Business / Economy

Fiscal income growth slows in Jan-Feb

By Zheng Yangpeng (China Daily) Updated: 2015-03-17 07:35

Economic slowdown crimps tax collections, key sources of funds for governments

Fiscal revenue growth decelerated at a quicker-than-expected pace during the first two months of this year, adding to China's economic woes.

Fiscal revenue rose 3.2 percent to 2.57 trillion yuan ($407.94 billion) in the first two months of the year, data released by the Ministry of Finance showed on Monday. Income at the central government level dropped by 1.7 percent.

Starting this year, China converted 11 funds, previously managed as "special-purpose governmental funds", to the general budget. Excluding the increase in income items, the actual fiscal revenue rose just 1.7 percent.

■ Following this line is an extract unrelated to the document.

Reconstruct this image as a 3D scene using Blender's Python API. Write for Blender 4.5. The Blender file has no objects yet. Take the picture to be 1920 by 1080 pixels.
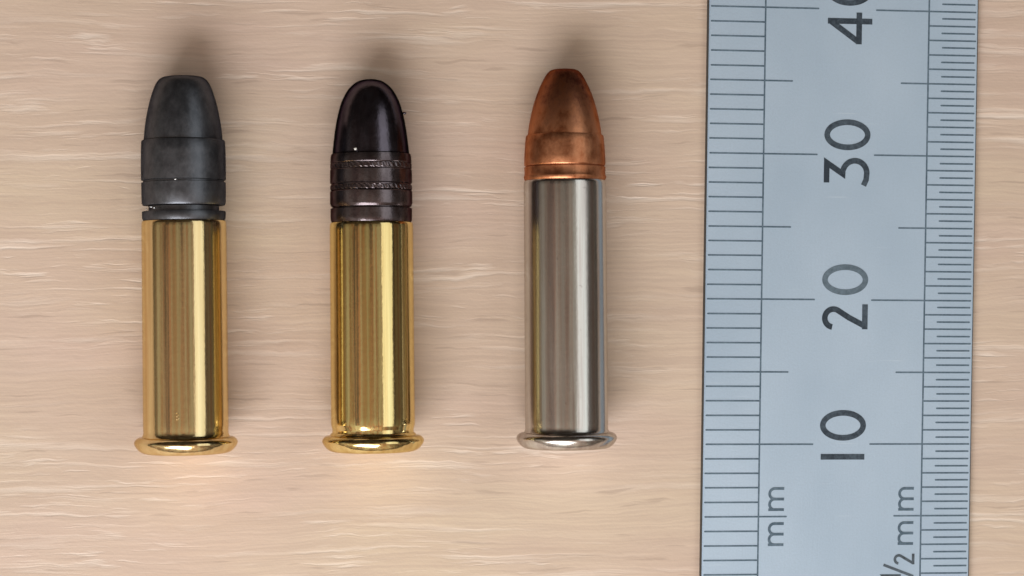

The fiscal revenue growth rate this year is far less than the 8.6 percent gain in fiscal income seen in 2014, which was already the slowest growth rate since 1994. The sharp decline in revenue growth has cast a dimmer outlook on the economy and put the government's ability to achieve an "around 7 percent" annual GDP growth in doubt.

The fall in government revenue growth coincided with other key economic data released last week, when industrial production slowed to 6.8 percent year-on-year in January and February, down from 7.9 percent in December. Fixed-asset investment fell to 13.9 percent while retail sales growth slowed to 10.7 percent. Electricity consumption in February dipped by 6.3 percent.

A major contributor to the slowdown is the downturn in the property market and related investment, which is also reflected in the tax data. Deed tax collected from property sales slumped 12.5 percent from a year ago, while land appreciation tax declined by 8.7 percent. Both the taxes are local government's major revenue sources.

What is worse, land sale revenue, a critical source of funding for local governments, posted a whopping 36.2 percent contraction-compared with a 3.2 percent growth last year.

Unlike Western countries, indirect tax, or taxes levied at the production sector, accounts for nearly two-thirds of tax revenue in China. This makes the rise and fall in revenue susceptible to industrial economy, particularly the producer price index. The PPI, a key gauge for factory-gate prices, has declined for 37 consecutive months.

"The sharp deceleration in fiscal revenue also reveals the growing deflationary risks," said a report by investment bank China International Capital Corp. The CICC said in its report that normally the revenue growth is a proximate of the nominal GDP. The decoupling could mean GDP deflator-a broad measure of inflation-probably declined: which means China is not on the verge of deflation, but in actual deflation.

Despite the deceleration in income, economists noted that expenditure growth accelerated, in an apparent attempt to counter the slowdown. Expenditure in the first two months grew 9.5 percent, faster than the 8.2 percent expansion last year. In particular, spending on transportation jumped a whopping 52.5 percent.

The foundering economy prompted a range of institutions to expect further monetary easing. China Securities Co Ltd even expects a reserve requirement ratio cut as early as this week.